There’s a realistic case to be made the Rangers could stand to upgrade at three of the team’s six defensive spots next season to return to contender status before even touching the forward group. With legitimate questions about the viability of Trocheck, Zibanejad, Kreider and Panarin moving forward as play drivers on a contender, the organization could stand to focus on more long-range solutions.
Borgen feels like this regime's iteration of the Brendan Smith extension from last decade. Smith was a perfectly fine defenseman that bolstered a weak group and was a welcome presence during a playoff run that came up prematurely short. But, the contract he signed as a pending unrestricted free agent for four seasons at $4.35 million was a failure the moment he stepped on the ice in training camp the subsequent fall.

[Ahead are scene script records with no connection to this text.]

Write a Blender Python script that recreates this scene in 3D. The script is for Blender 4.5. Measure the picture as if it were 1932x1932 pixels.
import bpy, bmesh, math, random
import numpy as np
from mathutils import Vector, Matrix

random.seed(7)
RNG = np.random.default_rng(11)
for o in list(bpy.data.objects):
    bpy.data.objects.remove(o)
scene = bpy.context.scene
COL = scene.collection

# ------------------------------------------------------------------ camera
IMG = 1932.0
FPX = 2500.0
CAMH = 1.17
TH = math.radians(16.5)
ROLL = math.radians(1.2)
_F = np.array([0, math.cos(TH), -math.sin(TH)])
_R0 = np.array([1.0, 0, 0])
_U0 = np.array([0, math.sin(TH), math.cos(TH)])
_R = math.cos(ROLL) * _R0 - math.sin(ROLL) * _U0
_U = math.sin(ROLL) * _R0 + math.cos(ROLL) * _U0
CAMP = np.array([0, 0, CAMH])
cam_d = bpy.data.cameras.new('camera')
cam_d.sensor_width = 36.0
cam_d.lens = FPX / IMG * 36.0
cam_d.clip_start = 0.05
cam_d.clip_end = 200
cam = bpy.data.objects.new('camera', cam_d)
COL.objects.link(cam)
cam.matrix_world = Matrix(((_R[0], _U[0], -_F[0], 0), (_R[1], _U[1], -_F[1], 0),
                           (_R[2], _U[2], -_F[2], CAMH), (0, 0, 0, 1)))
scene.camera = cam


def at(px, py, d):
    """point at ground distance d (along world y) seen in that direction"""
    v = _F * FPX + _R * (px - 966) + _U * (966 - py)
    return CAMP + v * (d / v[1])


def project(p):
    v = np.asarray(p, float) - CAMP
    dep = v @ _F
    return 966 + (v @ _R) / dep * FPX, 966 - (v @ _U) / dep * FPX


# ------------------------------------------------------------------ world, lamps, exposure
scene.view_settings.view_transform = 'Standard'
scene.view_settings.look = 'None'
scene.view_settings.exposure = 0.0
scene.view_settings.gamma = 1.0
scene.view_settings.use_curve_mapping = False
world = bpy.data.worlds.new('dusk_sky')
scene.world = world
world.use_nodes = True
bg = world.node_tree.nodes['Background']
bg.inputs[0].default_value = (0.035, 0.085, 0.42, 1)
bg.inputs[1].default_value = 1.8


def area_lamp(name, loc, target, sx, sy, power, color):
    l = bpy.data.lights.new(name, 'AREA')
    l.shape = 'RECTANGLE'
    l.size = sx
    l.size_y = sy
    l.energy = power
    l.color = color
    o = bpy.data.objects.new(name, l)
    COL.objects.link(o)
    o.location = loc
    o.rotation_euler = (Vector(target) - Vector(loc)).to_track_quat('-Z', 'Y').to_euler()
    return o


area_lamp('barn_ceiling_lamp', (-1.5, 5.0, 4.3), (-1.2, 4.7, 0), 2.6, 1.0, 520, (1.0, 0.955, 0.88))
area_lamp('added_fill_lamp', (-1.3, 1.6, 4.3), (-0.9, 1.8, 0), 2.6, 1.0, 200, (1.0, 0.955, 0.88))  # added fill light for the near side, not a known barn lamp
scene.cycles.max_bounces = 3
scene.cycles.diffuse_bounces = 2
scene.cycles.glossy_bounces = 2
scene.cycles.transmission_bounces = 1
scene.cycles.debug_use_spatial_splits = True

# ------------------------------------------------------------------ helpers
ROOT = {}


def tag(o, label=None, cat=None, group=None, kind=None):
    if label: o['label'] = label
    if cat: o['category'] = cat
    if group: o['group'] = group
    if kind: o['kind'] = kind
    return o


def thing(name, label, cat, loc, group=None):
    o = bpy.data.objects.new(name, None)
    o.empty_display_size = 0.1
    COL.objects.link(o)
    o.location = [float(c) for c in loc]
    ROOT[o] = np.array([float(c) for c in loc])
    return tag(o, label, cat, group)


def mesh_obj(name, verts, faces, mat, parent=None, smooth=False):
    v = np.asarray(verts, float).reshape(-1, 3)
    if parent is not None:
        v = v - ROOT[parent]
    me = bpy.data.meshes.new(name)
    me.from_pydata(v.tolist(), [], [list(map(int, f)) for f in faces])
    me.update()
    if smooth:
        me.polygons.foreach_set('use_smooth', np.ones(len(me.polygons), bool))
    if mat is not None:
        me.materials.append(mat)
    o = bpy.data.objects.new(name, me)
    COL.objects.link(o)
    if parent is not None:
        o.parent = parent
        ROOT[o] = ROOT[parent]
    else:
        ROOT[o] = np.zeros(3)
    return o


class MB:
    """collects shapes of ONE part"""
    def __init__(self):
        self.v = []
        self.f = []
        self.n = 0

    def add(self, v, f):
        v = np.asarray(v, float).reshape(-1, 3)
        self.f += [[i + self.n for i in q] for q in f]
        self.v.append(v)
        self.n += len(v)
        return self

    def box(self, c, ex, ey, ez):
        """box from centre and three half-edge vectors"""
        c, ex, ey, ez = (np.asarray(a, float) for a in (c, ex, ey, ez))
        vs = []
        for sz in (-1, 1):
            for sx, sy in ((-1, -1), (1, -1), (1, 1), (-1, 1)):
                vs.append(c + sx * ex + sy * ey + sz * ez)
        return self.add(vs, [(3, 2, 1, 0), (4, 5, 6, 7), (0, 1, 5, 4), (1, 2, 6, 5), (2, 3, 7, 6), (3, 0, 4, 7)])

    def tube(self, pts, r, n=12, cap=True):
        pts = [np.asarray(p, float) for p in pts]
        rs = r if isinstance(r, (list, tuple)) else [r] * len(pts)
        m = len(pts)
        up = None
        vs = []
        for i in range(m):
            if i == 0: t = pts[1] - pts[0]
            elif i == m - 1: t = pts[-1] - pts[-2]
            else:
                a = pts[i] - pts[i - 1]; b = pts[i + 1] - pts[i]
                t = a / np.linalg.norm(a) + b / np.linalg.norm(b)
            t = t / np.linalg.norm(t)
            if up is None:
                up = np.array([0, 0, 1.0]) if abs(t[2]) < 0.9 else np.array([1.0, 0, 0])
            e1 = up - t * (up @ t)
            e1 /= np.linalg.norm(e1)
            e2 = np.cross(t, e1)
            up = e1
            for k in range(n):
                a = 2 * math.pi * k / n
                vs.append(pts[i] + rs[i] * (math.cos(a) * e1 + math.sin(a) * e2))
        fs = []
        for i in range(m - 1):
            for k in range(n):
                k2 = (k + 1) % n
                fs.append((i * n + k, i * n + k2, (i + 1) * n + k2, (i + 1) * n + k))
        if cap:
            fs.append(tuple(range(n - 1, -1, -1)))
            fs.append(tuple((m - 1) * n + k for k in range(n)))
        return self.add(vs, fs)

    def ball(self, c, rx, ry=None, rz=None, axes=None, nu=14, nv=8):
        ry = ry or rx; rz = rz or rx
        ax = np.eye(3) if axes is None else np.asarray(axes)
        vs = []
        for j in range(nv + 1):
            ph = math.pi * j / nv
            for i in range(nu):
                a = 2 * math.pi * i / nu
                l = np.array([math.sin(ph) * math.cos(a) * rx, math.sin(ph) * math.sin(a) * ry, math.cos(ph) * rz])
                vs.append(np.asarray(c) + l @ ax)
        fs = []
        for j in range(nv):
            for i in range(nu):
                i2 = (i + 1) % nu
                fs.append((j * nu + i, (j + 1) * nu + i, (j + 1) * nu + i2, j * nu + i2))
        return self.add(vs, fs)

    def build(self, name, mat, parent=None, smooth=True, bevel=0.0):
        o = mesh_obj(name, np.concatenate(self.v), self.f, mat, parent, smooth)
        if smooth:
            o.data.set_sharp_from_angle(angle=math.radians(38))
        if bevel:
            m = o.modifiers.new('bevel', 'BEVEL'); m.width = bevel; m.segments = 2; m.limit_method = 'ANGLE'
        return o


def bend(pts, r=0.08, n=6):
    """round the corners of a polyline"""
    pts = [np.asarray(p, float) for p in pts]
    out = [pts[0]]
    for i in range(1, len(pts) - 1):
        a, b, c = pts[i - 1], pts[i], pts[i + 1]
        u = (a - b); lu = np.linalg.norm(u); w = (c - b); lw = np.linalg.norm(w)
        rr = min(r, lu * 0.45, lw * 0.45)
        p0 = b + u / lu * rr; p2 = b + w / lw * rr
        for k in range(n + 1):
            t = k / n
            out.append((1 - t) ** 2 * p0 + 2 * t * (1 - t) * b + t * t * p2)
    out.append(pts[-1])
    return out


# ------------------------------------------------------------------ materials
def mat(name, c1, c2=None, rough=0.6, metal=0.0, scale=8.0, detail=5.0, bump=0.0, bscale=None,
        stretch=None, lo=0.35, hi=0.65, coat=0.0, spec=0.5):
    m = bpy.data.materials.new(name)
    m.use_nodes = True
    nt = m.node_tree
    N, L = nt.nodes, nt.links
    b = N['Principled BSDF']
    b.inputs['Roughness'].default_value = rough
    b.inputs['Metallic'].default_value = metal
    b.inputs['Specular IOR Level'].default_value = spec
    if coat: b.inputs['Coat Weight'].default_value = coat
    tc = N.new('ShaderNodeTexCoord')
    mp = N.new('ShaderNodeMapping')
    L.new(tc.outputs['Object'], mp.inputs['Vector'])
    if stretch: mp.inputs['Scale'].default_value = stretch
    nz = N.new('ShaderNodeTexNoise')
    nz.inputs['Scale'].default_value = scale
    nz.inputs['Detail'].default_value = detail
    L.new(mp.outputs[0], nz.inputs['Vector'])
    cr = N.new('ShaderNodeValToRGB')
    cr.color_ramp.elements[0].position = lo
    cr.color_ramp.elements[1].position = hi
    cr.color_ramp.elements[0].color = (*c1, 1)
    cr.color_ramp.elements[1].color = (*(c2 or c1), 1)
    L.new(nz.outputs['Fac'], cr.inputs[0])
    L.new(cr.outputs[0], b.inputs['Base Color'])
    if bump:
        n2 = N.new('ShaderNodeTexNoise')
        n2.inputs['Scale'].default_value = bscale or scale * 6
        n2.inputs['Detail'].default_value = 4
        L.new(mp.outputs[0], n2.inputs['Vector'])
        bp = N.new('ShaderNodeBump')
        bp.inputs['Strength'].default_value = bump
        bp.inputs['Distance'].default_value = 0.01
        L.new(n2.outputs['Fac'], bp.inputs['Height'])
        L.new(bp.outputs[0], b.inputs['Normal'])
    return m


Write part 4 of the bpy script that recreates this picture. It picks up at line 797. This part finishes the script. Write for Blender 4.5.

Now, Borgen likely won’t show up to camp out of shape and moonlight as a forward in years three and four of his extension, but it is paying market rate or higher for a non-essential role. With such bigger fish to fry in restoring the Rangers to championship caliber, getting hung up enough on 19 games of a fringe top four defenseman feels like missing the forest for the trees.
The Rangers currently have every single light on the dashboard of their car illuminated, but they finally put a garbage can on the headrest of the passenger seat so at least there won’t be garbage on the floor.
The Rangers likely need to improve their first- and second-line center spots as well as their first-line left and right wingers in addition to another top four defenseman to replace the departing Lindgren. The potential fill-ins for those spots are likely aware that the NHL salary cap is finally set to increase at a reasonable rate for the first time since 2019 and are eager to catch up for lost earnings.
The biggest reason extending Borgen feels like a mistake stems from a lack of reflection. Drury and Co. have given the Trocheck, Zibanejad, Panarin, Kreider coalition two cracks at the postseason. At a certain point, coming up short against outright better opponents needs to require a re-calculation as opposed to trying to improve on the margins.
In the regular season, up until this year, this group was more than adequate at beating up on teams at or below its talent level. Last year, career years from Panarin, Trocheck and Lafreniere were enough to drive the single best regular season in the 98-year history of the franchise. But in the postseason, where star players reign supreme, the Rangers forward group was reminded that there are levels to the game.
When they lined Zibanejad up across from Alex Barkov or Brayden Point, the darling of regular season blowouts against the Flyers and Capitals looked a whole lot more like what his underlying numbers said he was. A good but not great player that excelled on the man-advantage and lacked the dynamic abilities of a number-one center on a Stanley Cup winning team.
Of course, with Zibanejad and Trocheck both featuring full no-movement protection until their contracts expire, this party will go on as long as the music keeps playing. Signing Borgen feels like the DJ at the party being pestered to play another song so the patrons don’t have to go home yet. Unfortunately, this party also typically has a $165 per night cover charge and the drinks are $17 a pop.
The longer the Rangers stave off closing the dance floor, the longer the cleaning crew is gonna have to stay to clean it all up.